You can do this with substring_index() . The following query uses yours as a subquery, and then applies this logic:
select Name, ISOCode_2, substring_index(currencies, ',', 1) as Currency1, (case when numc >= 2 then substring_index(substring_index(currencies, ',', 2), ',', -1) end) as Currency2, (case when numc >= 3 then substring_index(substring_index(currencies, ',', 3), ',', -1) end) as Currency3, (case when numc >= 4 then substring_index(substring_index(currencies, ',', 4), ',', -1) end) as Currency4, (case when numc >= 5 then substring_index(substring_index(currencies, ',', 5), ',', -1) end) as Currency5, (case when numc >= 6 then substring_index(substring_index(currencies, ',', 6), ',', -1) end) as Currency6, (case when numc >= 7 then substring_index(substring_index(currencies, ',', 7), ',', -1) end) as Currency7, (case when numc >= 8 then substring_index(substring_index(currencies, ',', 8), ',', -1) end) as Currency8 from (SELECT country.Name, country.ISOCode_2, group_concat(currency.name) AS currencies, count(*) as numc FROM country INNER JOIN countryCurrency ON country.country_id = countryCurrency.country_id INNER JOIN currency ON currency.currency_id = countryCurrency.currency_id GROUP BY country.name ) t
The expression substring_index(currencies, ',' 2) takes a list in currencies up to the second.
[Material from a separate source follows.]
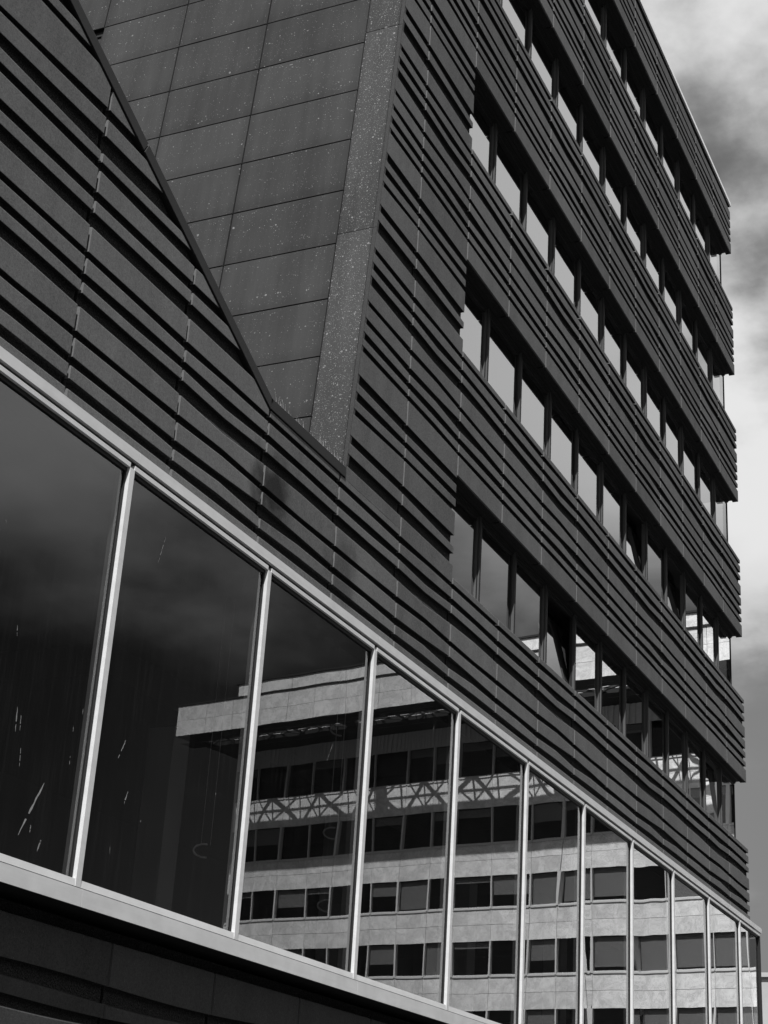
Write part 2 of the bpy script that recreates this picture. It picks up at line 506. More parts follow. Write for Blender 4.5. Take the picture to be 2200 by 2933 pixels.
# left low volume: columns -2 .. 2
co_a, co_b = Vector((1.163, 0, 1.238)), Vector((1.692, 0, .978))
d_ = (co_b - co_a).normalized()
slope_no = Vector((-d_.z, 0, d_.x))                 # upward normal of the sloping parapet
for k in range(-2, 3):
    rb = []
    for bb in (B[2], B[1]):
        rb += [(bb, r) for r in range(0, 8)] + [(bb, r) for r in range(8, 12)]
    rb += [(B[0], r) for r in range(0, 7)]
    top = 1.60 if k < 0 else 1.32 if k < 2 else .978
    xl = 1.2625 + .2168 * k
    topz = .978 + (1.692 - xl) * 0.4915 + .01 if k < 2 else .9747
    keep = [(bb, r) for (bb, r) in rb if bb + rib(r, k, True)[1] < topz - .001 and bb + rib(r, k + 1, True)[1] < topz]
    keep = [q for q in keep]
    ztop = max(topz, keep[0][0] + max(rib(keep[0][1], k, True)[0], rib(keep[0][1], k + 1, True)[0]) + .002) if k < 2 else .9747
    clip = [((co_b - Vector((xl, 0, 0))) * K - slope_no * .022, slope_no)] if k < 2 else []
    me = panel_mesh('cladding_panel', k, keep, ztop, .757, True, clip=clip)
    put('cladding_panel', me, OB, (XJ(k), K, EYE))
# pier columns 3 and 4, storey by storey, cut along the leaning edge
corner_no = Vector((-1, 0, SL)).normalized()
for j in range(0, 6):
    bb = B[j]
    zt = (B[j + 1] - .0145) if j < 5 else 3.085
    zb = (bb - .0145) if j else .757
    for k in (3, 4):
        up_ = [(B[j + 1], r) for r in range(8, 12)] if j < 5 else []
        lo = [(bb, r) for r in range(0, 8 if j else 7)]
        if j == 5: lo = [(bb, r) for r in range(3, 8)]
        rb = up_ + lo; zb_ = zb
        if j == 0 and k == 3:
            put('cladding_panel', panel_mesh('cladding_panel', k, lo, .9747, zb, True), OB, (XJ(k), K, EYE))
            rb = up_ + [(bb, 0)]; zb_ = .9748
        x_at = 1.832 + SL * zb_
        if x_at > 1.2625 + .2168 * (k + 1) - .01: continue
        clip = [((Vector((1.832 - 1.2625 - .2168 * k, 0, 0))) * K + Vector((0.004, 0, 0)), corner_no)]
        put('cladding_panel', panel_mesh('cladding_panel', k, rb, zt, zb_, True, clip=clip), OB, (XJ(k), K, EYE))
# spandrels right of the pier: one mesh per phase, shared
span = {}
for k in range(5, 15):
    ph = k % 3 if k < 14 else 'end'
    if ph not in span:
        kk = {0: 6, 1: 7, 2: 5, 'end': 14}[ph]; tl = .085 if k == 14 else None
        span[ph] = (panel_mesh('cladding_panel', kk, [(0, r) for r in range(0, 8)], .242, 0.0, False, tail=tl),
                    panel_mesh('cladding_panel', kk, [(0, r) for r in range(0, 7)], .242, .0265, False, tail=tl),
                    panel_mesh('cladding_panel', kk, [(0, r) for r in range(3, 8)], .172, 0.0, False, tail=tl))
    for j in range(0, 6):
        me = span[ph][1 if j == 0 else 2 if j == 5 else 0]
        put('cladding_panel', me, OB, (XJ(k), K, Z(B[j])))
# base, under the glazed storey
BASE = [(.2393, .1955), (.1785, .1663), (.1561, .137), (.118, .092), (.078, .063), (.05, .005), (-.02, -.06), (-.085, -.11), (-.13, -.185)]


def base_fn(bb, r, k):
    t, b_ = BASE[r]
    w = .0035 * math.sin(k * 2.1 + r * 1.7)
    return t + (w if r else 0), b_ + .003 * math.sin(k * 2.1 + r * 1.7 + 1.0)


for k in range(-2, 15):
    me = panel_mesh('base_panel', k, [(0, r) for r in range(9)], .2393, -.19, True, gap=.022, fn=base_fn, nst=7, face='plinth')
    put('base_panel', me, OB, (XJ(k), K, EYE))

# solid structure behind the panels
b = MB()
b.box(XJ(-3), XJ(3), K + .142, K + .6, 0, Z(.255))
b.box(XJ(3), XJ(15) - .02, K + .142, K + .6, 0, Z(.255))
put('plinth_wall', b.mesh('plinth_wall', M['core']), OB, (0, 0, 0))
# low volume backing with sloping top
b = MB()


def prism(b, poly, y0, y1, mi=0):
    n = len(poly); i = len(b.v)
    b.v += [(x, y0, z) for x, z in poly] + [(x, y1, z) for x, z in poly]
    b.f.append(tuple(range(i, i + n))); b.m.append(mi)
    b.f.append(tuple(range(i + 2 * n - 1, i + n - 1, -1))); b.m.append(mi)
    for q in range(n):
        r = (q + 1) % n
        b.f.append((i + q, i + r, i + n + r, i + n + q)); b.m.append(mi)


sl = (1.238 - .978) / (1.692 - 1.163)
zl = .978 + (1.692 - .60) * sl
prism(b, [(.60 * K, Z(.76)), (1.925 * K, Z(.76)), (1.925 * K, Z(.972)), (1.692 * K, Z(.972)), (.60 * K, Z(zl - .006))], K + .142, K + 11)
put('low_wing', b.mesh('low_wing', M['core']), OB, (0, 0, 0))
b = MB()   # pier core, against the windows
prism(b, [((1.838 + SL * .76) * K, Z(.76)), (2.344 * K, Z(.76)), (2.344 * K, Z(3.08)), ((1.838 + SL * 3.08) * K, Z(3.08))], K + .142, K + 2.9)
put('pier_core', b.mesh('pier_core', M['core']), OB, (0, 0, 0))
b = MB()   # tower body behind the offices
prism(b, [((1.842 + SL * .70) * K, Z(.70)), (XJ(15) - .03, Z(.70)), (XJ(15) - .03, Z(3.07)), ((1.842 + SL * 3.07) * K, Z(3.07))], K + 3.0, K + 16)
put('tower_core', b.mesh('tower_core', M['inside']), OB, (0, 0, 0))
for j in range(0, 6):
    b = MB(); b.box(2.346 * K, XJ(15) - .02, K + .142, K + 3.0, Z(B[j]) + .02, Z(B[j] + (.236 if j < 5 else .17)))
    put('floor_slab', b.mesh('floor_slab', M['inside']), OB, (0, 0, 0))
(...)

For American Somoa, it will be 'US Dollar,Kwanza' . The next call with -1 as an argument takes the last element of the list, which will be 'Kwanza' , which is the second element of currencies .
Also note that SQL queries return a well-defined set of columns. A query cannot have a variable number of columns (unless you use dynamic SQL through the prepare statement).